▼▼▼
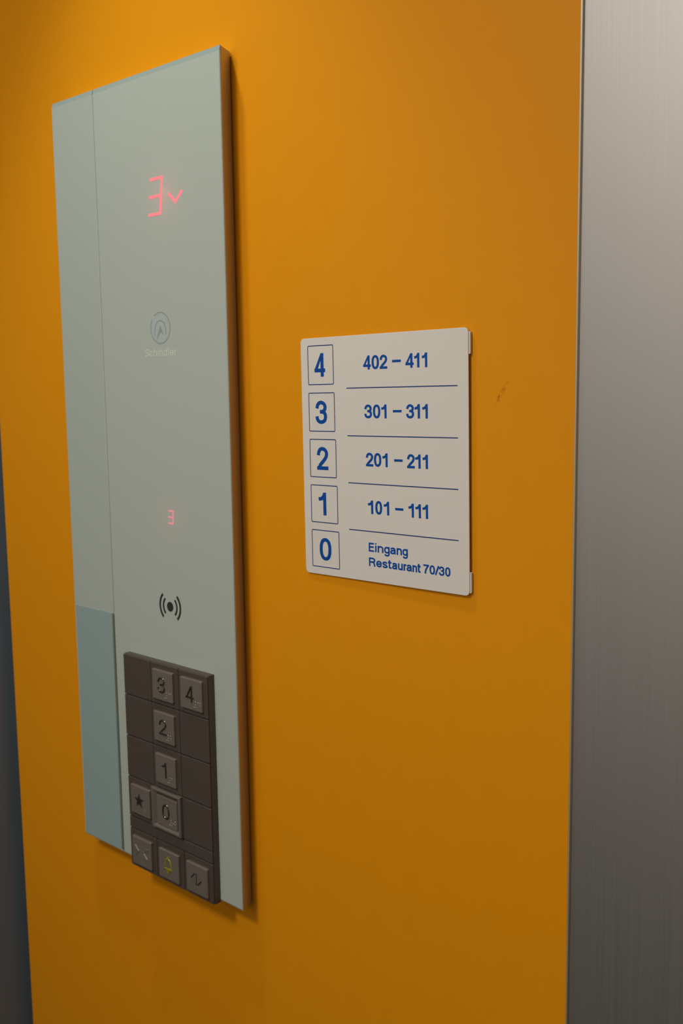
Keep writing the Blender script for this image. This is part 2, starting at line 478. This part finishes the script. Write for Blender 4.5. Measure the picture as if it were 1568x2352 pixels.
# round emblem and brand lettering
EC = (136.5, 452.2)
emb = bmesh.new()
stroke(emb, ell(EC[0], EC[1], 11.9, 11.9, -215, 128, 60), G, 0.95)
em = obj('emblem', emb, 'emblem_dark', panel)
bm = bmesh.new()
prism(bm, ell(EC[0], EC[1], 11.4, 11.4, 0, 360, 48)[:-1], G-0.05, G)
obj('emblem_disc', bm, 'emblem_mid', em)
bm = bmesh.new()
stroke(bm, [(129.4, 446.0)]+ell(EC[0], 451.0, 6.6, 6.8, 180, 0, 24)+[(143.2, 447.4)], G, 1.1)
poly(bm, [(136.5, 454.4), (140.6, 446.8), (136.8, 449.0), (133.2, 445.4), (131.0, 442.4)], G)
obj('emblem_arch', bm, 'emblem_dark', em)
run('brand_lettering', [('S', 116.0, 121.1), ('c', 121.7, 126.0), ('h', 126.8, 131.2), ('i', 131.9, 133.3), ('n', 134.1, 138.5),
                        ('d', 139.2, 143.9), ('l', 144.8, 146.2), ('e', 147.0, 151.7), ('r', 152.6, 155.6)], 430.6, 6.0, 1.1, G, 'brand', panel)

# contactless card symbol
RC = (136.6, 231.8)
bm = bmesh.new()
prism(bm, ell(RC[0], RC[1], 4.0, 4.0, 0, 360, 32)[:-1], G-0.12, G)
for rr, w, a in ((8.5, 1.9, 46), (12.8, 2.1, 47)):
    stroke(bm, ell(RC[0], RC[1], rr, rr, -a, a, 20), G, w)
    stroke(bm, ell(RC[0], RC[1], rr, rr, 180-a, 180+a, 20), G, w)
tag(obj('card_reader_symbol', bm, 'reader', panel), label='dark radio wave symbol')

# keypad: base plate, tiles, raised buttons
KX, KZ = 80.0, -1.2
KD = 7.3
KW, KH = 108.0, 186.6
B = G-KD                                    # front face of the tiles
bm = bmesh.new(); box(bm, KX, KX+KW, B+1.6, G, KZ, KZ+KH, 0.5, 1)
tag(obj('keypad_plate', bm, 'bronze', panel), label='dark bronze keypad plate')
rows = [186.6, 151.9, 116.2, 80.2, 44.3, 34.0, 0.0]
cols = [0, 36.6, 72.4, 108.0]
gp = 0.25
def tile(x0, x1, z0, z1):
    bm = bmesh.new(); box(bm, KX+x0+gp, KX+x1-gp, B, B+1.6, KZ+z0+gp, KZ+z1-gp, 0.7, 2, False)
    return obj('tile', bm, 'bronze', panel)
for ri in (0, 1, 2, 3, 5):
    for ci in range(3): tile(cols[ci], cols[ci+1], rows[ri+1], rows[ri])
tile(0, 108, rows[5], rows[4])

BP = 2.2                                    # button height over the tiles
BRA = {'number': [3, 4, 5, 6], '1': [1], '2': [1, 2], '3': [1, 4], '4': [1, 4, 5], '0': [2, 4, 5]}
def dome(bm, cx, cz, r, y):
    ring = []
    for k, (rr, h) in enumerate(((r, 0), (r*.8, r*.45), (r*.4, r*.7))):
        ring.append([bm.verts.new(((cx+rr*math.cos(i*math.pi/4))*MM, (y-h)*MM, (cz+rr*math.sin(i*math.pi/4))*MM)) for i in range(8)])
    top = bm.verts.new((cx*MM, (y-r*.8)*MM, cz*MM))
    fs = []
    for a, b in zip(ring, ring[1:]):
        for i in range(8): fs.append(bm.faces.new((a[i], a[(i+1) % 8], b[(i+1) % 8], b[i])))
    for i in range(8): fs.append(bm.faces.new((ring[-1][i], ring[-1][(i+1) % 8], top)))
    bmesh.ops.recalc_face_normals(bm, faces=fs)

def button(ci, ri, label, dx=0, h=25.2, dz=0):
    cx = KX+(cols[ci]+cols[ci+1])/2+dx; cz = KZ+(rows[ri]+rows[ri+1])/2+dz
    bm = bmesh.new(); box(bm, cx-13, cx+13, B-BP, B+1.0, cz-h/2, cz+h/2, 0.95, 3, False)
    o = obj('button', bm, 'bronze_button', panel)
    o['label'] = label
    return o, cx, cz, B-BP

def numbered(ci, ri, n):
    o, cx, cz, y = button(ci, ri, 'square button with a raised %s' % n)
    w = 9.4 if n != '1' else 5.4
    x0 = cx-w/2-0.8
    run('numeral', [(n, x0, x0+w)], cz-6.0, 13.0, 1.7, y, 'bronze_glyph', o, 1.7, relief=0.7)
    bm = bmesh.new()
    for base, cell in ((cx+3.6, BRA['number']), (cx+8.8, BRA[n])):
        for d in cell:
            dome(bm, base+(0 if d < 4 else 2.2), cz-4.9-((d-1) % 3)*2.2, 0.55, y)
    obj('braille_dots', bm, 'bright_relief', o)
for ci, ri, n in ((1, 0, '3'), (2, 0, '4'), (1, 1, '2'), (1, 2, '1'), (1, 3, '0')): numbered(ci, ri, n)

o, cx, cz, y = button(0, 3, 'square button with a star', dx=0.6)
bm = bmesh.new()
pts = []
for i in range(10):
    a = math.radians(90+36*i); rr = 6.3 if i % 2 == 0 else 2.6
    pts.append((cx-1.0+rr*math.cos(a), cz+0.2+rr*math.sin(a)))
prism(bm, pts, y-0.4, y)
obj('star', bm, 'bronze_glyph', o)
bm = bmesh.new()
for i, j in ((0, 0), (0, 1), (1, 0)): dome(bm, cx+5+i*2.2, cz-6.5-j*2.2, 0.5, y)
obj('braille_dots', bm, 'bronze_button', o)

# raised surround of the ground floor button
cx = KX+(cols[1]+cols[2])/2; cz = KZ+(rows[3]+rows[4])/2+0.9
bm = bmesh.new()
def ring_pts(w, h): return [(cx-w/2, cz-h/2), (cx+w/2, cz-h/2), (cx+w/2, cz+h/2), (cx-w/2, cz+h/2)]
prof = [(37.6, 34.2, B+0.3), (37.6, 34.2, B-2.6), (36.4, 33.0, B-3.4), (33.0, 30.6, B-3.4), (27.2, 26.2, B-0.6), (27.2, 26.2, B+0.3)]
rings = [[bm.verts.new((x*MM, yy*MM, z*MM)) for x, z in ring_pts(w, h)] for w, h, yy in prof]
for a, b in zip(rings, rings[1:]+rings[:1]):
    for i in range(4): bm.faces.new((a[i], a[(i+1) % 4], b[(i+1) % 4], b[i]))
bmesh.ops.recalc_face_normals(bm, faces=bm.faces)
tag(obj('button_surround', bm, 'bright_frame', panel), label='raised square frame around the zero button')

# door close, alarm, door open
def chev(bm, cx, cz, y, d, s=1.0, hh=4.4):
    stroke(bm, [(cx-d*2.4*s, cz+hh), (cx+d*2.4*s, cz)], y, 1.2, 1.2, relief=0.6)
    stroke(bm, [(cx+d*2.4*s, cz), (cx-d*2.4*s, cz-hh)], y, 1.2, 1.2, relief=0.6)
o, cx, cz, y = button(0, 5, 'square door close button with arrows pointing inwards', h=25.0, dz=-0.6)
bm = bmesh.new()
chev(bm, cx-6.2, cz+0.6, y, 1); chev(bm, cx+5.2, cz+0.6, y, -1)
stroke(bm, [(cx-.5, cz-4.4), (cx-.5, cz+5.6)], y, 0.9, relief=0.4)
obj('door_close_symbol', bm, 'bright_relief', o)  # brighter metal stands in for the highlights on these strokes
o, cx, cz, y = button(2, 5, 'square door open button with arrows pointing outwards', h=25.0, dz=-0.6)
bm = bmesh.new()
chev(bm, cx-4.2, cz+0.4, y, -1, .9); chev(bm, cx+3.6, cz+0.4, y, 1, .9)
stroke(bm, [(cx-.3, cz-4.6), (cx-.3, cz+5.4)], y, 0.9, relief=0.4)
obj('door_open_symbol', bm, 'bronze_glyph', o)
o, cx, cz, y = button(1, 5, 'square alarm button with a yellow bell', h=25.0, dz=-0.6)
bm = bmesh.new()
cb, zb = cx-0.6, cz+0.6
body = [(cb-5.0, zb-3.6), (cb+5.0, zb-3.6), (cb+3.9, zb-1.8), (cb+3.5, zb+1.6), (cb+2.4, zb+4.0), (cb+0.8, zb+5.0),
        (cb-0.8, zb+5.0), (cb-2.4, zb+4.0), (cb-3.5, zb+1.6), (cb-3.9, zb-1.8)]
stroke(bm, body, y, 1.5, 1.5, closed=True, relief=0.5)
prism(bm, ell(cb, zb-5.6, 1.5, 1.5, 0, 360, 14)[:-1], y-0.4, y)
prism(bm, ell(cb, zb+6.3, 1.1, 1.1, 0, 360, 12)[:-1], y-0.4, y)
tag(obj('bell_symbol', bm, 'bell', o), label='yellow bell')

# ------------------------------------------------------------------ the floor directory sign
SW, SH = 143.6, 165.0
sign = empty('floor_directory_sign', (0, 0, Z0))
tag(sign, label='white floor directory sign with blue numbers right of the glass panel', category='sign')
# the board leans: its right side stands off the wall on the tabs
sx, sz = -0.010, -0.001
X1 = Vector((1, sx, 0)).normalized(); Z1 = Vector((0, sz, 1)).normalized()
Y1 = Z1.cross(X1)
R3 = Matrix((X1, Y1, Z1)).transposed()
sign.matrix_world = Matrix.Translation((0, -0.0004, Z0)) @ Matrix.Rotation(-0.0089, 4, 'Y') @ R3.to_4x4() @ Matrix.Diagonal((0.9915, 1, 1, 1))
bm = bmesh.new(); prism(bm, rounded(0, SW, 0, SH, 3.2), -0.9, -0.2, 0.2)
obj('board', bm, 'board', sign)
for z0_, z1_ in ((149.0, 162.6), (1.8, 15.0)):
    bm = bmesh.new()
    prism(bm, rounded(SW-9, SW+1.0, z0_, z1_, 0.8, 3), -0.2, 1.3)
    tag(obj('mounting_tab', bm, 'board', sign), label='white corner tab behind the board')

F_ = -0.9
right = [31.0, 31.4, 31.9, 32.4, 33.1]
tops = [159.6, 127.3, 95.3, 63.3, 31.5]
bots = [133.15, 101.0, 69.1, 37.2, 5.5]
for zt, zb, xr in zip(tops, bots, right):
    bm = bmesh.new(); stroke(bm, rounded(7.0, xr, zb, zt, 0.7, 4), F_, 0.62, 0.62, closed=True)
    tag(obj('number_box', bm, 'line', sign), label='thin blue box outline')
big = [('4', 13.1, 23.4, 138.4), ('3', 13.2, 24.2, 106.0), ('2', 13.5, 24.4, 74.1), ('1', 14.3, 21.6, 42.3), ('0', 14.2, 25.6, 10.3)]
for ch, a, b, zb in big:
    tag(run('floor_number', [(ch, a, b)], zb, 16.0, 2.95, F_, 'blue', sign), label='large blue %s' % ch)
rowsL = [
    ([('4', 58.4, 65.1), ('0', 65.8, 72.2), ('2', 72.8, 79.3), ('-', 83.4, 90.7), ('4', 94.5, 101.3), ('1', 101.7, 105.9), ('1', 107.9, 112.2)], 142.1),
    ([('3', 58.7, 65.4), ('0', 66.3, 72.7), ('1', 73.6, 78.1), ('-', 83.5, 90.8), ('3', 94.6, 101.1), ('1', 101.5, 105.9), ('1', 107.8, 112.2)], 110.0),
    ([('2', 59.3, 65.8), ('0', 66.5, 72.9), ('1', 73.9, 78.4), ('-', 84.0, 91.1), ('2', 94.8, 101.2), ('1', 101.6, 106.0), ('1', 107.6, 111.9)], 78.1),
    ([('1', 60.5, 65.1), ('0', 67.0, 73.0), ('1', 74.4, 79.1), ('-', 84.2, 91.2), ('1', 95.5, 100.0), ('1', 101.3, 105.8), ('1', 107.1, 111.6)], 46.2)]
for spec, zb in rowsL:
    tag(run('room_range', spec, zb, 9.1, 1.85, F_, 'blue', sign), label='blue room numbers %s' % ''.join(c for c, _, _ in spec))
run('entrance_lettering', [('E', 60.5, 65.2), ('i', 66.1, 67.5), ('n', 68.4, 73.5), ('g', 74.1, 79.0), ('a', 79.4, 84.4), ('n', 85.0, 89.5), ('g', 89.9, 94.5)],
    20.6, 6.1, 1.28, F_, 'blue', sign)
run('restaurant_lettering', [('R', 60.5, 66.3), ('e', 66.9, 72.0), ('s', 72.4, 77.0), ('t', 77.3, 80.4), ('a', 80.9, 85.4), ('u', 85.9, 90.1), ('r', 90.7, 93.1),
                             ('a', 93.2, 97.8), ('n', 98.2, 102.1), ('t', 102.3, 105.0), ('7', 107.3, 111.9), ('0', 112.3, 116.7), ('/', 116.6, 120.2),
                             ('3', 119.8, 124.3), ('0', 124.8, 129.0)], 10.6, 6.0, 1.28, F_, 'blue', sign)
for z in (130.2, 98.2, 66.3, 34.3):
    bm = bmesh.new(); stroke(bm, [(42.9, z), (135.5, z)], F_, 0.68, 0.68)
    tag(obj('divider_line', bm, 'line', sign), label='thin dark blue line')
▲▲▲
> _AIM_:
The lines from the top of the data above through the one holding "tile(0, 108, rows[5], rows[4])" are to be repeated exactly, and only those, with no pictures.

> _FINAL ANSWER_:
Keep writing the Blender script for this image. This is part 2, starting at line 478. This part finishes the script. Write for Blender 4.5. Measure the picture as if it were 1568x2352 pixels.
# round emblem and brand lettering
EC = (136.5, 452.2)
emb = bmesh.new()
stroke(emb, ell(EC[0], EC[1], 11.9, 11.9, -215, 128, 60), G, 0.95)
em = obj('emblem', emb, 'emblem_dark', panel)
bm = bmesh.new()
prism(bm, ell(EC[0], EC[1], 11.4, 11.4, 0, 360, 48)[:-1], G-0.05, G)
obj('emblem_disc', bm, 'emblem_mid', em)
bm = bmesh.new()
stroke(bm, [(129.4, 446.0)]+ell(EC[0], 451.0, 6.6, 6.8, 180, 0, 24)+[(143.2, 447.4)], G, 1.1)
poly(bm, [(136.5, 454.4), (140.6, 446.8), (136.8, 449.0), (133.2, 445.4), (131.0, 442.4)], G)
obj('emblem_arch', bm, 'emblem_dark', em)
run('brand_lettering', [('S', 116.0, 121.1), ('c', 121.7, 126.0), ('h', 126.8, 131.2), ('i', 131.9, 133.3), ('n', 134.1, 138.5),
                        ('d', 139.2, 143.9), ('l', 144.8, 146.2), ('e', 147.0, 151.7), ('r', 152.6, 155.6)], 430.6, 6.0, 1.1, G, 'brand', panel)

# contactless card symbol
RC = (136.6, 231.8)
bm = bmesh.new()
prism(bm, ell(RC[0], RC[1], 4.0, 4.0, 0, 360, 32)[:-1], G-0.12, G)
for rr, w, a in ((8.5, 1.9, 46), (12.8, 2.1, 47)):
    stroke(bm, ell(RC[0], RC[1], rr, rr, -a, a, 20), G, w)
    stroke(bm, ell(RC[0], RC[1], rr, rr, 180-a, 180+a, 20), G, w)
tag(obj('card_reader_symbol', bm, 'reader', panel), label='dark radio wave symbol')

# keypad: base plate, tiles, raised buttons
KX, KZ = 80.0, -1.2
KD = 7.3
KW, KH = 108.0, 186.6
B = G-KD                                    # front face of the tiles
bm = bmesh.new(); box(bm, KX, KX+KW, B+1.6, G, KZ, KZ+KH, 0.5, 1)
tag(obj('keypad_plate', bm, 'bronze', panel), label='dark bronze keypad plate')
rows = [186.6, 151.9, 116.2, 80.2, 44.3, 34.0, 0.0]
cols = [0, 36.6, 72.4, 108.0]
gp = 0.25
def tile(x0, x1, z0, z1):
    bm = bmesh.new(); box(bm, KX+x0+gp, KX+x1-gp, B, B+1.6, KZ+z0+gp, KZ+z1-gp, 0.7, 2, False)
    return obj('tile', bm, 'bronze', panel)
for ri in (0, 1, 2, 3, 5):
    for ci in range(3): tile(cols[ci], cols[ci+1], rows[ri+1], rows[ri])
tile(0, 108, rows[5], rows[4])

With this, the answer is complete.